Required task: Within the material below, find each line bearing the word "objects" and present it.

:: Source material ::

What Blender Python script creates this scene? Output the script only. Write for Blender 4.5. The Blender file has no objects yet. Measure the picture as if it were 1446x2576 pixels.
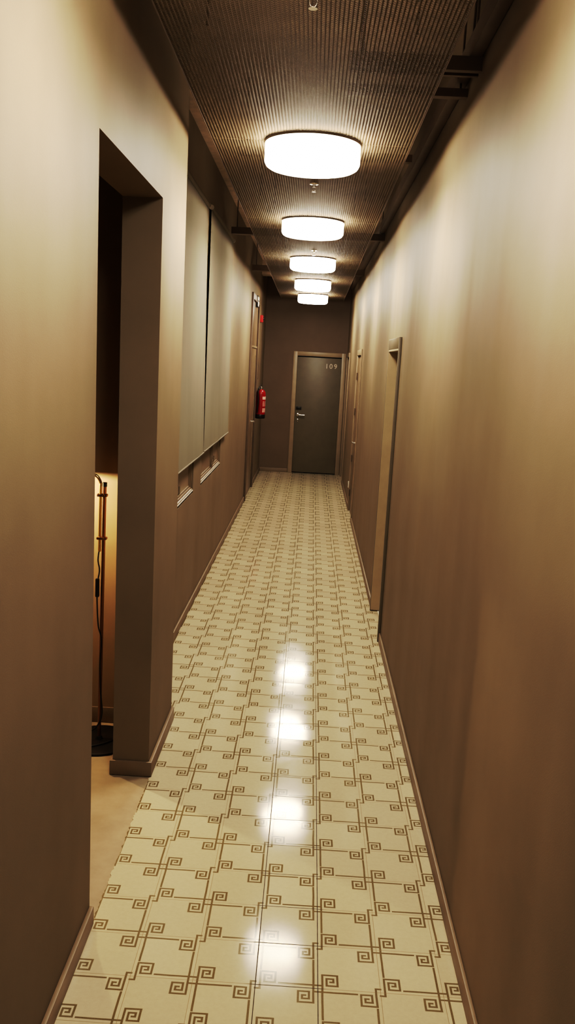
import bpy, bmesh, math, random
from mathutils import Vector, Matrix
random.seed(7)
scene = bpy.context.scene
COL = scene.collection
PI = math.pi

# ------------------------------------------------------------------ helpers
def new_obj(name, me, parent=None, mat=None):
    o = bpy.data.objects.new(name, me)
    COL.objects.link(o)
    if parent is not None:
        o.parent = parent
    if mat is not None:
        for m in (mat if isinstance(mat, (list, tuple)) else [mat]):
            me.materials.append(m)
    return o

def finish(bm, name, mat, parent=None, smooth=False, angle=40):
    bmesh.ops.recalc_face_normals(bm, faces=bm.faces[:])
    me = bpy.data.meshes.new(name)
    bm.to_mesh(me); bm.free()
    o = new_obj(name, me, parent, mat)
    if smooth:
        for p in me.polygons: p.use_smooth = True
        try:
            me.set_sharp_from_angle(angle=math.radians(angle))
        except Exception:
            pass
    return o

def add_box(bm, x0, x1, y0, y1, z0, z1, bevel=0.0, seg=2):
    vs = [bm.verts.new((x, y, z)) for x in (x0, x1) for y in (y0, y1) for z in (z0, z1)]
    q = [(0, 1, 3, 2), (4, 6, 7, 5), (0, 4, 5, 1), (2, 3, 7, 6), (0, 2, 6, 4), (1, 5, 7, 3)]
    fs = [bm.faces.new([vs[i] for i in f]) for f in q]
    if bevel > 0:
        es = list({e for f in fs for e in f.edges})
        bmesh.ops.bevel(bm, geom=es, offset=bevel, segments=seg, profile=0.5, affect='EDGES')

def box(name, mat, parent, x0, x1, y0, y1, z0, z1, bevel=0.0, smooth=None):
    bm = bmesh.new(); add_box(bm, x0, x1, y0, y1, z0, z1, bevel)
    return finish(bm, name, mat, parent, smooth=bevel > 0 if smooth is None else smooth)

def add_lathe(bm, prof, n=48, M=None, cap=True):
    """prof: list of (r, z). r=0 ends become poles."""
    rings = []
    for r, z in prof:
        if r < 1e-6:
            v = bm.verts.new((0, 0, z)); rings.append([v])
        else:
            rings.append([bm.verts.new((r * math.cos(2 * PI * k / n), r * math.sin(2 * PI * k / n), z)) for k in range(n)])
    for a, b in zip(rings, rings[1:]):
        if len(a) == 1 and len(b) == 1: continue
        for k in range(n):
            k2 = (k + 1) % n
            if len(a) == 1: bm.faces.new((a[0], b[k], b[k2]))
            elif len(b) == 1: bm.faces.new((a[k], b[0], a[k2]))
            else: bm.faces.new((a[k], b[k], b[k2], a[k2]))
    if cap:
        for r in (rings[0], rings[-1]):
            if len(r) > 1:
                try: bm.faces.new(r)
                except Exception: pass
    if M is not None:
        bmesh.ops.transform(bm, matrix=M, verts=[v for r in rings for v in r])

def lathe(name, mat, parent, prof, n=48, M=None, smooth=True, angle=40, cap=True):
    bm = bmesh.new(); add_lathe(bm, prof, n, M, cap)
    return finish(bm, name, mat, parent, smooth=smooth, angle=angle)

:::

Solution for this task:
What Blender Python script creates this scene? Output the script only. Write for Blender 4.5. The Blender file has no objects yet. Measure the picture as if it were 1446x2576 pixels.
    o = bpy.data.objects.new(name, me)
    COL.objects.link(o)